The increasing exploitation of vast heavy oil and bitumen resources to meet global energy demand and the concern for the environment have led to the incorporation of in situ upgrading with enhanced oil recovery. In situ upgrading is achievable during thermal recovery methods such as ISC, SAGD, CSS and subsequently the novel THAI and its add-on catalytic upgrading process in situ (CAPRI), collectively called THAI–CAPRI™ (Greaves and Xia 2004; Hart 2012; Hart et al. 2013). These processes rely on the reduction of heavy crude oil viscosity by heat to improve its flow from the oil reservoir to the production well. The upgrading is due to the heavy molecules splitting into smaller molecules thermally. This thermal cracking reactions in situ reduces the viscosity of the heavy oil and bitumen to a high order of magnitude, thereby improving flow and production. However, of all these processes, the THAI–CAPRI process integrates a catalytic upgrading process into the recovery. Details of the above-mentioned technologies for in situ upgrading during heavy oil recovery can be found in a review paper on novel techniques for heavy oil and bitumen extraction and upgrading by Shah et al. (2010).
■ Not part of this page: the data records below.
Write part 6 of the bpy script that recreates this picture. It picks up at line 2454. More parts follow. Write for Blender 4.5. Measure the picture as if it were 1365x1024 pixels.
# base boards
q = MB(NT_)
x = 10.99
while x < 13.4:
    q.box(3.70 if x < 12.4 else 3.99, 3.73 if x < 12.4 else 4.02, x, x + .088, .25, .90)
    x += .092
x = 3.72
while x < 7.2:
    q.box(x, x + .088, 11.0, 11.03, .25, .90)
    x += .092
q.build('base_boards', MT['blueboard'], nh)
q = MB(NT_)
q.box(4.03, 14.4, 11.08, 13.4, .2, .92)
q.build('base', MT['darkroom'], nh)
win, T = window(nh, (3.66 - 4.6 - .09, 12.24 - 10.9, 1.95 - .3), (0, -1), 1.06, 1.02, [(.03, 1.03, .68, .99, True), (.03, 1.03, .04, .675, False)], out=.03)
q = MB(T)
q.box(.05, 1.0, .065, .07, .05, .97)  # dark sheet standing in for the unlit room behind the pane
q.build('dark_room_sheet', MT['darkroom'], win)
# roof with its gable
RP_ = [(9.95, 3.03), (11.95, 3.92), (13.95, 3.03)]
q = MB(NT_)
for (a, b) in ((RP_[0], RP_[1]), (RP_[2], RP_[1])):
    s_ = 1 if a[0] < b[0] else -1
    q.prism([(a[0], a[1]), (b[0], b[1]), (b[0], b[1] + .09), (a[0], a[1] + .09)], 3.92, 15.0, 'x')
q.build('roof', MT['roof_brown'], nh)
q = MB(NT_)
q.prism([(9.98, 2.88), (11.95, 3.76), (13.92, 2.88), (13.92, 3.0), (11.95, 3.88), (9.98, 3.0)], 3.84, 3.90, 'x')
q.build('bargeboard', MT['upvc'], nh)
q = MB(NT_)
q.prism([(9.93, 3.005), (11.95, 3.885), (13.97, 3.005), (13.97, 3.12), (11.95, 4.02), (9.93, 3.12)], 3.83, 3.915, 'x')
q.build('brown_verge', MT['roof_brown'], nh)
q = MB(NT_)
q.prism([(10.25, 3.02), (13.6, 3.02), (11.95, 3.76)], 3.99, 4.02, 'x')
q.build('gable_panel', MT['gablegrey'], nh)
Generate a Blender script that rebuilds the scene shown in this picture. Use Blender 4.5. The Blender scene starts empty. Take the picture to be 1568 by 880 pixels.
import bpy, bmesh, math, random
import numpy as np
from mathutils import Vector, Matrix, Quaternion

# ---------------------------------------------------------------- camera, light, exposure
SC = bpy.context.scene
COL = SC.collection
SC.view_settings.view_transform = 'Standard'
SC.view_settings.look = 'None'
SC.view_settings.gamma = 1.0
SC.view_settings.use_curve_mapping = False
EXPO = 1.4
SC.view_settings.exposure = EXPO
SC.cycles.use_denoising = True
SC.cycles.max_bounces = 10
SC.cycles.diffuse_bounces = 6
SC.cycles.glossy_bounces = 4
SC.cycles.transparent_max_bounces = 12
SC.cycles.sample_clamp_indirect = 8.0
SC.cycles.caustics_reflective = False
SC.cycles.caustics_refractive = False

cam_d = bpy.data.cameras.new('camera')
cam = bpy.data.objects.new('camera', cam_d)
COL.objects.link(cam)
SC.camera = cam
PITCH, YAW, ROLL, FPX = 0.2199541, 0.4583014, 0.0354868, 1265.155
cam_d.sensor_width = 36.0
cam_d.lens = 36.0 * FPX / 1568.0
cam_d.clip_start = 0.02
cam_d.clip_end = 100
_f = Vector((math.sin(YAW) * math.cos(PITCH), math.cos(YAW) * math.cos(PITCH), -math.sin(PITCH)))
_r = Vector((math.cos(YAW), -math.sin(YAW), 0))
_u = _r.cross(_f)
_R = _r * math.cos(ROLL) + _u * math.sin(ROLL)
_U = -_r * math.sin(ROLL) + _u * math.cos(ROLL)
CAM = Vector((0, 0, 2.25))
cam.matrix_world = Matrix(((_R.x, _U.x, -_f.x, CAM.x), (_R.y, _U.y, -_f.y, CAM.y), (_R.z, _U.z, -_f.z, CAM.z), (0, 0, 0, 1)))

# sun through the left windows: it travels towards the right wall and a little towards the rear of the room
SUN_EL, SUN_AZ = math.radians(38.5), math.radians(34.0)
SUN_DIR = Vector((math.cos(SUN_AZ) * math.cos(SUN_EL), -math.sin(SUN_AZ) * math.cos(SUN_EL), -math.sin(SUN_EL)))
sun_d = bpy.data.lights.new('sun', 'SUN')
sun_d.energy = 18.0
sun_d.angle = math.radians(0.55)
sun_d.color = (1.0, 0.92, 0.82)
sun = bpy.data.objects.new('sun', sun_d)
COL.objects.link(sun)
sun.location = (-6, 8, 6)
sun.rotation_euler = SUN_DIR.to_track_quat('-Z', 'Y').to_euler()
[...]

For the increasing exploitation of heavy oil and bitumen, it is necessary to develop technology to aid in their transportation through pipelines. In this review paper, the technologies used to enhance the transportation of heavy crude oil and bitumen through pipelines was explored. Each of the three categories of methods employed to reduce viscosity and pressure drop to aid pipeline transportation of heavy crude oil has been presented along with their advantages and disadvantages. The techniques employed take into consideration the properties of the oil, regional logistics between the well-head and the refining site, operational concern, transport distance, cost, environmental concerns and the legislation. However, the present strategy in the petroleum industry is to integrate in situ upgrading to thermal enhanced oil recovery methods because of the cost, environment and energy effectiveness it offers.